A little over a month ago, President Obama acknowledged the growing problem of mental health in the country’s war veterans by signing an executive order which New York Times writer Lawrence Downes described as one that would “improve mental health care for service members and veterans.” First of all, I really would like to commend the government’s recognition of this issue. Since so many veterans and current service members are becoming psychologically distressed for their country, I feel it is only right that their country not only acknowledge it but try and help. Therefore, I feel like the mere existence of such an order coming not from a state or local level but directly from the federal level is a step towards the right direction. With that in mind, however, I’d like to unpack parts of the executive order a little more.

Downes says that this executive order can improve mental health care through “more hiring of mental-health professionals, a national suicide-prevention campaign, and a review of existing mental-health and addiction-treatment programs to identify and expand the programs that work well.” The government is trying to help those who need help. Sounds good enough. From a sociological and social justice perspective, however, I’d like to point out that the government is merely offering what I would call a “band aid” treatment for the issue and not a cure. If it were a cure, this executive order would respond to the fact that length of combat is the best predictor of mental health issues in service members (lecture) and would therefore get at the root cause of the problem (possibly by issuing shorter deployment times). This “band aid” treatment, however simply deals with the consequences of combat which not only seems counter intuitive, but costlier as well.

Another aspect of this article I’d like to point out did seem to speak from a sociological point of view. The executive order in question will increase the Veteran’s Affair’s (V.A.) crisis line capacity by 50% in order for veterans to receive professional help within 24 hours. This directly addresses Mitt Romney’s quote in the article saying that “veterans face unconscionable waits for mental health treatment.” What Downes points out however, is that veterans have “apprehensions about going near (and getting lost in) the V.A. bureaucracy.” This notion might not have been meant to be taken sociologically, but the facts do sate that only 23-40% of recent veterans who needed care sought care on their own (lecture). In other words, this 50% increase in capacity would be helpful if only veterans were not afraid of stigmatization and the formalities of the bureaucracy. One has to question whether this part of the order (or any parts of it for that matter) will truly be helpful or simply prove to be a waste of resources. Downes later then adds that veterans can be “helped by the encouragement and understanding of their fellow veterans, and by the effective outreach of a small provider in their own home town.” I would like to take this idea even further and propose that treatments offered by the V.A. should simply be offered at more of a community level rather than in an intimidating bureaucracy. This to me seems as if it would be less stigmatizing and far less intimidating.

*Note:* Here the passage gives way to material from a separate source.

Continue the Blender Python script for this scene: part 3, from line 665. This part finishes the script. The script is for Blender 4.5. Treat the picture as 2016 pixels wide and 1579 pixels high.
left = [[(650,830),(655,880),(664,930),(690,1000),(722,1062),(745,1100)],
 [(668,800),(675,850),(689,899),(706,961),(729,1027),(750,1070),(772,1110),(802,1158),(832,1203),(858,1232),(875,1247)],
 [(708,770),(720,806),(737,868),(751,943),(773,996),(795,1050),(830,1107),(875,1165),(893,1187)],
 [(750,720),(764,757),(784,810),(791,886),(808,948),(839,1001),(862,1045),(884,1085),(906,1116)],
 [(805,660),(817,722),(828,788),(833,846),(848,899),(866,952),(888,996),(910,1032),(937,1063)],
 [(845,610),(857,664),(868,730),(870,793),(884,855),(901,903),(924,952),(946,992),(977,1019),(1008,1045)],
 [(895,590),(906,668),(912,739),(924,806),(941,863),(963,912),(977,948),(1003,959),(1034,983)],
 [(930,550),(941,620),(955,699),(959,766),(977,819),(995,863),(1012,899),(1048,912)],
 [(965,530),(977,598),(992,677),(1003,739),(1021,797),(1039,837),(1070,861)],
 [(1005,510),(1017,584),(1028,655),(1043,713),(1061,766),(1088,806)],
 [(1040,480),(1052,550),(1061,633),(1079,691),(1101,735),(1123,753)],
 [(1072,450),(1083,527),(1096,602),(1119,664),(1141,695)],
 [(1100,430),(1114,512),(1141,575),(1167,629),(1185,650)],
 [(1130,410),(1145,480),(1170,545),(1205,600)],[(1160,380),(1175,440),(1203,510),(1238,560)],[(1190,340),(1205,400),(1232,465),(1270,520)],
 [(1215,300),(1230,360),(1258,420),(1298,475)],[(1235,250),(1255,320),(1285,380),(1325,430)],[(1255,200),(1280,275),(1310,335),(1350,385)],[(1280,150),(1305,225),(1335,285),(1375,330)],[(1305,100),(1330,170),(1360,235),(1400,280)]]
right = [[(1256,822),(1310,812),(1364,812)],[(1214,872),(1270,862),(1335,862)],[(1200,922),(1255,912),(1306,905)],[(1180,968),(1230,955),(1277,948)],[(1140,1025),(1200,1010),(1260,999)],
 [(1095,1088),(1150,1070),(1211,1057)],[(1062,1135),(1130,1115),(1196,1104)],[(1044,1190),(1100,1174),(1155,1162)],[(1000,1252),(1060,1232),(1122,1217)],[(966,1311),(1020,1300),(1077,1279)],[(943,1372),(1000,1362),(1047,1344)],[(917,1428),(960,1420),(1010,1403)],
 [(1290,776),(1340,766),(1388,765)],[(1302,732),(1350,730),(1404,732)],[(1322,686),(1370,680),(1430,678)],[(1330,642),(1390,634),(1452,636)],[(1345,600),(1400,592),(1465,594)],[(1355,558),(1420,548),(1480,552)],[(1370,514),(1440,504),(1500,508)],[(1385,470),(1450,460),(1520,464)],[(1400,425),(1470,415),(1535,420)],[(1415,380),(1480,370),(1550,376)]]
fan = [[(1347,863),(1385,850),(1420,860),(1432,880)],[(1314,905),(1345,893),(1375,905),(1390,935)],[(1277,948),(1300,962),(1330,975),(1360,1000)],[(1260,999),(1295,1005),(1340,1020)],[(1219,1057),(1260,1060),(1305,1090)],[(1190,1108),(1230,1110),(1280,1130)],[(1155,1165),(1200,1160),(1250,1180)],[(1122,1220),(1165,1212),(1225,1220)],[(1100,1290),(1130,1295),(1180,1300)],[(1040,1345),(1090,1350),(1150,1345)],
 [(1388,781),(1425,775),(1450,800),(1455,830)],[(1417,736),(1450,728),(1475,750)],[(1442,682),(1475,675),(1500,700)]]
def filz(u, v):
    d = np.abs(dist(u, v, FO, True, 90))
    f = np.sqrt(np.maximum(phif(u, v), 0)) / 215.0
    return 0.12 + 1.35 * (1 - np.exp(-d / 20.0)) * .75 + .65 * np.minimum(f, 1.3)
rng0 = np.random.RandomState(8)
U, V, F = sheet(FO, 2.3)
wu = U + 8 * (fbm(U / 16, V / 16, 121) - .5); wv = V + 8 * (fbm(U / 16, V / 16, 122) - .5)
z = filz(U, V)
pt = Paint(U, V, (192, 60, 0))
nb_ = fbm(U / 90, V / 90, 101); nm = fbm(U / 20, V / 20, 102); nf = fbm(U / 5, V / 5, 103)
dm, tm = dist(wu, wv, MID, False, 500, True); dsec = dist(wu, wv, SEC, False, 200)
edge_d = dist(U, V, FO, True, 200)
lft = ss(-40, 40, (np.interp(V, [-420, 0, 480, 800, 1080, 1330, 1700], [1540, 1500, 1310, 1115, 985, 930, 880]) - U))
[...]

So, do I personally think that this executive order is a positive one? Yes, but no. Yes because it speaks to a current population that rarely has its needs met and voice heard by the government. Yes because by acknowledging it at such a high government level, President Obama is confirming and endorsing the idea that the mental health of veterans and service members is an important issue that should be dealt with seriously. But, at the same time I feel as if this order is merely portraying the bare surface of this issue. By simply dealing with the consequences of mental illness and not the causes of it, this order is not only ignoring the fact that a number of mental health problems in this population can be avoided, it seems to imply that the currently growing number of suicide attempts and mental illnesses is unavoidable.